SENG 5511: Artificial Intelligence and Software Agents

Problems in search, logic, and game playing, first order predicate logic, inference, and knowledge representation. Definitions of "intelligent" or "autonomous" agents, agent classifications, agent architectures, and various application areas, such as electronic commerce and robotics. Includes a semester project, which may be done individually or in teams.

SENG 5708: Data Analytics

Data Analytics is the collection of technologies that enable an enterprise to analyze its entire collection of data to extract knowledge that can help it in its day-today functions as well as strategic directions. Practically every function of the enterprise, including marketing, customer service, operations, security, purchase, etc., can benefit from it. This course provides a detailed introduction of the technologies that comprise data analytics, including data warehousing, data mining, and reporting, with a strong emphasis on applications.

SENG 5709: Big Data Engineering and Analytics

This course aims to teach students how to evaluate and engineer solutions that traditional data systems cannot handle, as well as various real-world use cases related to big data problems. This course will integrate theory and hands-on learning of various big data systems like NoSQL, streaming architectures, along with popular industry tools for scalable analytics. The focus of the course is largely around big data engineering, with some coverage of data science and analytics.

SENG 5831: Software Development for Real-Time and Embedded systems

Real-time systems are systems in which a timely response by a computer to external stimuli is vital to the performance of the system's objective. We begin with basic computer architecture and hardware elements relevant to the study of real-time issues, including low-level input/output devices, interrupt controllers, and CPU cores. Next we study software design and specification methods such as flowcharts, state transition diagrams (finite state automata), and petri nets.

SENG 5841: Formal Modeling and Analysis in Software Engineering

Traditionally, software development has been largely a manual endeavor. Validation that we are building the right system has been achieved through requirements and specification inspections and reviews. Verification that the system is developed to satisfy its specification is archived through inspections of design artifacts and extensive testing of the implementations.

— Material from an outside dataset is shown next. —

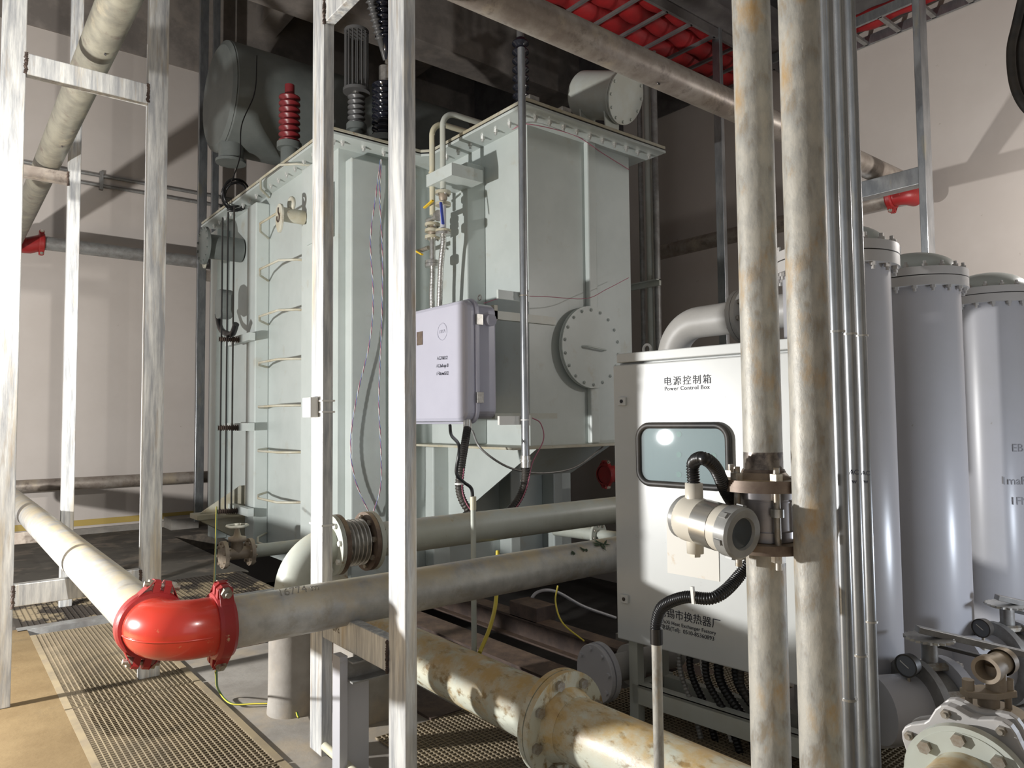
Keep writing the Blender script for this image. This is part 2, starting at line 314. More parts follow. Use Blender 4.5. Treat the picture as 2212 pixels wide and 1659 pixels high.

SENG 8891: Independent Project

Students will work individually on an advanced software or research project. (3 credits)

SENG Topics: Exploring Dynamic Languages

Technology changes, it's a fact of life. And while many developers are attracted to the challenge of change, many organizations do a particularly poor job of adapting. We've all worked on projects with, ahem, less than new technologies even though newer approaches would better serve the business. But how do we convince those holding the purse strings to pony up the cash when things are "working" today? At a personal level, how do we keep up with the change in our industry?

SENG Topics: Mobile Application Development

This elective will be based around a mobile development project and will require programming. Students will be asked to choose a mobile platform and work through an application throughout the semester. The mobile application project will completed individually or in teams of two. Students can select their own application (of appropriate scope) or work through a project proposed by the instructors.

SENG Topics: Web Application Development

This is a hands-on, project-oriented course where students will learn about numerous aspects of developing modern web-based applications by actually developing systems during the course of the semester. The course will cover topics such as object-relational mapping, transactions, model view controller architectures, web services, integration, sending email, security, deployment, and web presentation layer technologies.